Skipton Building Society is gearing up to celebrate its 150th birthday on Thursday.

Parties will be held at the society's branches and a host of community projects are being supported.

Little could those local citizens meeting in the Town Hall back in May 1853 realise they were about to establish an organisation which today is easily the district's principle source of employment.

Building societies sprang up in towns and cities across the country during the Industrial Revolution although at first they were "terminating". This means that members unable to find the finance to build a house for themselves paid into a society and the funds were used to build a number of houses for all those participating. When the final member had been housed, the business was closed.

But societies emerged whose members had no desire to build a home but did wish to invest and secure a return on their savings. The "permanent" building society was thus born.

Skipton's new paper, The Craven Herald was to report: "The Society differs from the old building societies in this, that it is not established for the express purpose of building a certain street or row of houses, but what is much superior, it enables a man to build what he likes, where he likes and as he likes; or, if a member prefers to buy a house, he can do so, and the Society, if they think the purchase is a good one, will advance the money; and if he wished neither to buy nor build any buildings, he will receive four and a half per cent compound interest, calculated monthly, and can withdraw at any time on giving a month's notice; thus constituting an investment good in itself, and especially suitable for the weekly savings of the working classes."

A year later the Craven Herald was to report on the first annual meeting, held in Skipton Town Hall.The directors, said the Herald, were able to report that the fledgling society's affairs were "in a very satisfactory and promising condition".

The building society had set aside at its formation a contingency fund to pay salaries and other expenses amounting to £120 and five shillings but had used just under a third of that, showing that from the first the society had a reputation for prudence.

Said the Herald: "The fact of an average saving of upwards of £10 to each member of this society during the past year is a proof of the careful and prudent habits of the members but the cultivation of which they not only not only benefit themselves but society at large."

As it continued to grow, it was necessary to move from the first humble offices to larger premises elsewhere in the town.

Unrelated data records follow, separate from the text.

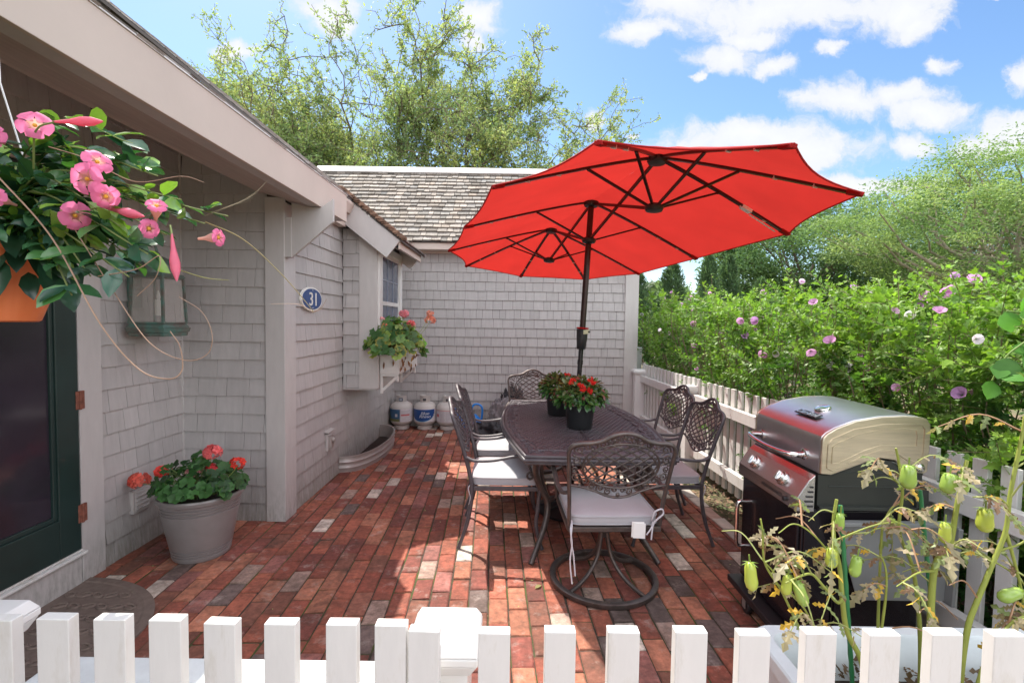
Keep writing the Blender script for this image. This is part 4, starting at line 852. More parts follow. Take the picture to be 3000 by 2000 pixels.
# ================================================================== grill
gr=thing('gas_grill',(1.55,2.32,0),'stainless lidded gas grill with black cart standing by the right fence','grill')
GN,GF=2.045,2.615
LP_=[(1.345,.857),(1.349,1.000),(1.354,1.018),(1.370,1.035),(1.407,1.058),(1.491,1.091),(1.60,1.111),(1.70,1.1165),(1.766,1.113),(1.795,1.105),(1.812,1.080),(1.815,1.04),(1.808,.875),(1.795,.868)]
b=MB(); V=[];F=[]; ins=[(x+(1.58-x)*.012,z-.004) for x,z in LP_]
for y,Pp in ((GN+.012,ins),(GN+.018,LP_),(GF-.018,LP_),(GF-.012,ins)):
    V+=[(x,y,z) for x,z in Pp]
k=len(LP_); F=[(r*k+i,r*k+i+1,(r+1)*k+i+1,(r+1)*k+i) for r in range(3) for i in range(k-1)]; F=[q[::-1] for q in F]
b.add(V,F); lid=b.build('lid',M['lid'],gr,smooth=25)
side=LP_[:-1]+[(1.795,.866),(1.75,.869),(1.712,.880),(1.665,.922),(1.60,.930),(1.54,.911),(1.392,.853)]
for y in (GN,GF-.014):
    b=MB(); b.prism(side,(0,y+.014,0),(1,0,0),(0,0,1),(0,-1,0),.014); b.build('lid_side',M['lidside'],lid,bevel=.004,smooth=40)
def inset(P,c,s): return [(c[0]+(x-c[0])*s,c[1]+(z-c[1])*s) for x,z in P]
b=MB()
r1=[(1.372,.885),(1.374,.985),(1.392,1.010),(1.48,1.052),(1.60,1.075),(1.70,1.080),(1.775,1.078),(1.788,1.06),(1.786,.955),(1.772,.91),(1.72,.925),(1.66,.962),(1.60,.965),(1.53,.940),(1.40,.872)]
r2=[(1.392,.905),(1.394,.975),(1.41,.992),(1.50,1.032),(1.60,1.055),(1.70,1.060),(1.75,1.056),(1.757,1.03),(1.754,.985),(1.70,.985),(1.60,.985),(1.53,.962),(1.42,.905)]
for rr,h in ((r1,.0055),(r2,.0042)): b.tube([(x,GN-.0005,z) for x,z in rr],h,5,closed=True)
b.build('pressed_outline',M['lidside'],lid,smooth=60)
b=MB(); b.lathe([(.018,0),(.018,.006),(.012,.010),(.001,.011)],(1.775,GN,.892),16,M=np.array([[1,0,0],[0,0,-1],[0,1,0]])); b.build('hinge_bolt',M['chrome'],lid,smooth=40)
b=MB(); b.tube(bez([(1.345,2.535,.915),(1.300,2.538,.918),(1.272,2.520,.918),(1.258,2.44,.912),(1.255,2.35,.908),(1.258,2.26,.908),(1.272,2.18,.910),(1.300,2.162,.910),(1.345,2.163,.910)],6),.0125,12)
for y in (2.535,2.163): b.lathe([(.026,0),(.026,.006),(.016,.010)],(1.346,y,.913),18,M=np.array([[0,0,-1],[0,1,0],[1,0,0]]))
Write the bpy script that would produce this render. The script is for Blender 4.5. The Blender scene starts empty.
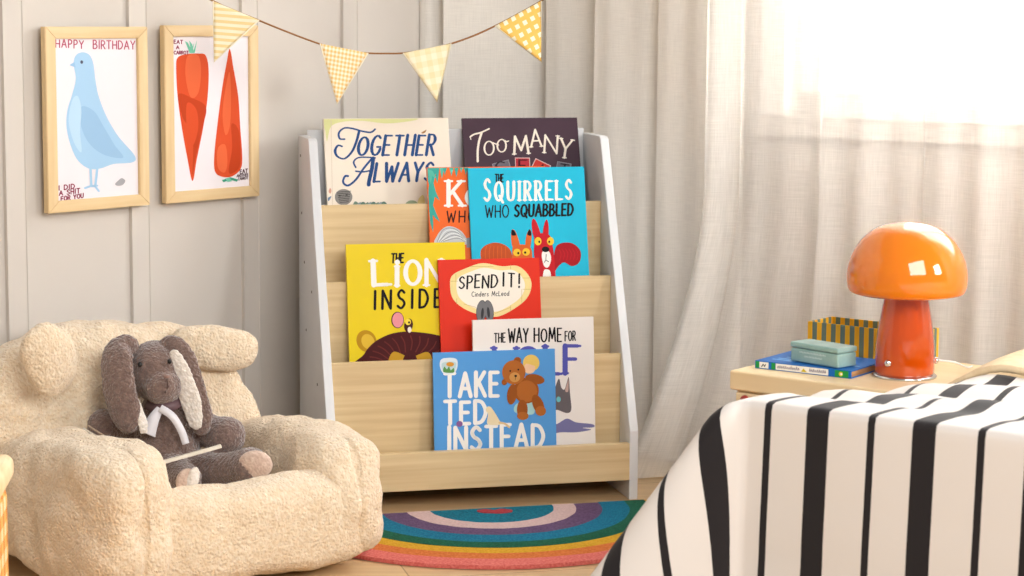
import bpy, bmesh, math, random
import numpy as np
from mathutils import Vector, Matrix, noise

random.seed(4)
SC = bpy.context.scene
COL = SC.collection
PI = math.pi

# ------------------------------------------------------------------ helpers
def lin(c):
    if isinstance(c, str):
        c = tuple(int(c[i:i + 2], 16) / 255 for i in (0, 2, 4))
    return tuple((v / 12.92 if v <= 0.04045 else ((v + 0.055) / 1.055) ** 2.4) for v in c)

MATS = {}
def mat(name, col, rough=0.6, **k):
    if name in MATS:
        return MATS[name]
    m = bpy.data.materials.new(name)
    m.use_nodes = True
    b = m.node_tree.nodes['Principled BSDF']
    c = lin(col)
    b.inputs['Base Color'].default_value = (*c, 1)
    b.inputs['Roughness'].default_value = rough
    for key, v in k.items():
        b.inputs[key.replace('_', ' ')].default_value = v
    MATS[name] = m
    return m

def nd(m, t, **k):
    n = m.node_tree.nodes.new(t)
    for a, v in k.items():
        setattr(n, a, v)
    return n

def lk(m, a, ao, b, bi):
    m.node_tree.links.new(a.outputs[ao], b.inputs[bi])

def pbsdf(m):
    return m.node_tree.nodes['Principled BSDF']

def noisy(m, c1, c2, scale=(5, 5, 5), detail=4, coord='Object', lo=.35, hi=.65, bump=0, bdist=.002, nscale=1.0):
    tc = nd(m, 'ShaderNodeTexCoord'); mp = nd(m, 'ShaderNodeMapping'); mp.inputs['Scale'].default_value = scale
    nz = nd(m, 'ShaderNodeTexNoise'); nz.inputs['Scale'].default_value = nscale; nz.inputs['Detail'].default_value = detail
    rp = nd(m, 'ShaderNodeValToRGB')
    rp.color_ramp.elements[0].position = lo; rp.color_ramp.elements[1].position = hi
    rp.color_ramp.elements[0].color = (*lin(c1), 1); rp.color_ramp.elements[1].color = (*lin(c2), 1)
    lk(m, tc, coord, mp, 'Vector'); lk(m, mp, 'Vector', nz, 'Vector'); lk(m, nz, 'Fac', rp, 'Fac'); lk(m, rp, 'Color', pbsdf(m), 'Base Color')
    if bump:
        bp = nd(m, 'ShaderNodeBump'); bp.inputs['Strength'].default_value = bump; bp.inputs['Distance'].default_value = bdist
        lk(m, nz, 'Fac', bp, 'Height'); lk(m, bp, 'Normal', pbsdf(m), 'Normal')
    return m

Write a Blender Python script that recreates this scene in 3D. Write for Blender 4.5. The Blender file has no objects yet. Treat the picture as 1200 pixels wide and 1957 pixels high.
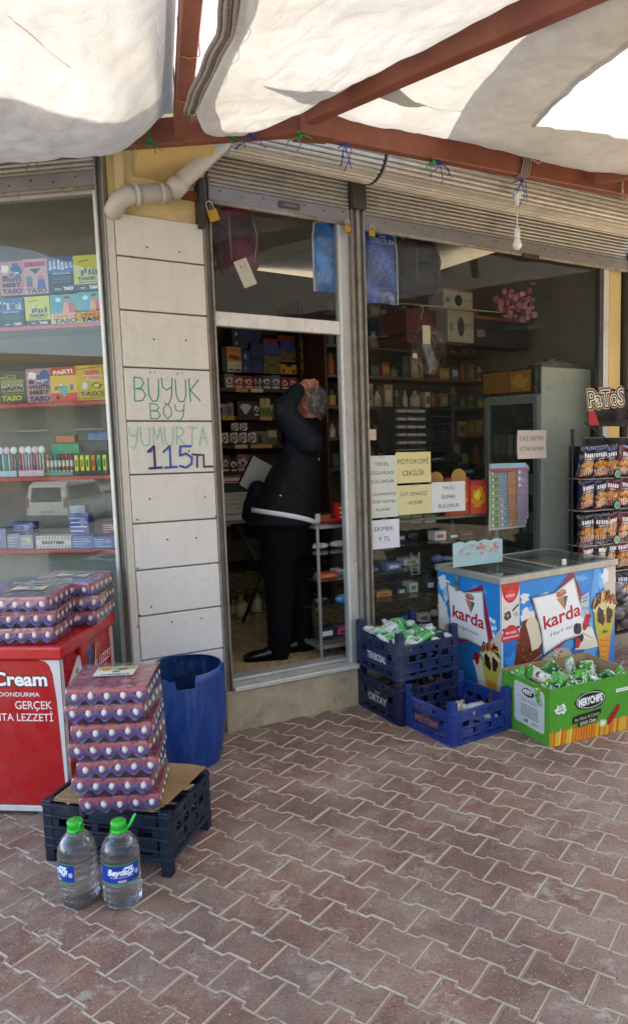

Then, in the Society's 75th anniversary year, a new head office was opened on Skipton High Street by the then Chancellor of the Exchequer.

The very same premises still house the Skipton branch today. This move was swiftly followed by the name being shortened simply to what we know today - Skipton Building Society.

From these modest beginnings, the Society has gone from strength to strength. In 1928, business was expanded to London, through agencies and the first fully staffed, full-time branch outside of Skipton opened in Harrogate in 1947.

In 1962, real growth began to take place outside of the heartland with the opening of Guildford branch - the first proper branch in the South of England.

In addition there were several mergers of other local building societies into the Skipton such as Ribblesdale, Bury and Otley.

At the end of the 1980s, John Goodfellow was appointed as the new chief executive and he has overseen a new strategy which has proved so successful for the society and separate it from its contemporaries over the next decade or so.

Increasing competition in the core business areas of savings and mortgages, meant that it was important to find alternative means of income. By the end of the 1990s, the Skipton Group had seven subsidiary companies. As well as this they had bought and sold a company, enabling them to pass almost £50 million of profit back to its members.

Since then, growth of the group has been rapid and there are now 17 companies under the Skipton umbrella, providing financial services and related advice to members, customers and to businesses across the country.

Such was the growth of the Society that new headquarters needed to be found and in 1991, the new Head Office at The Bailey was opened by another Chancellor, Norman Lamont.

There are now 80 branches across the country, stretching from Aberdeen to Plymouth and the society now employs over 1,000 staff and the group over 3,000. In 2003, 150 years after its inauguration, Skipton Building Society is still a mutual organisation that has gone from humble beginnings to the business it is today.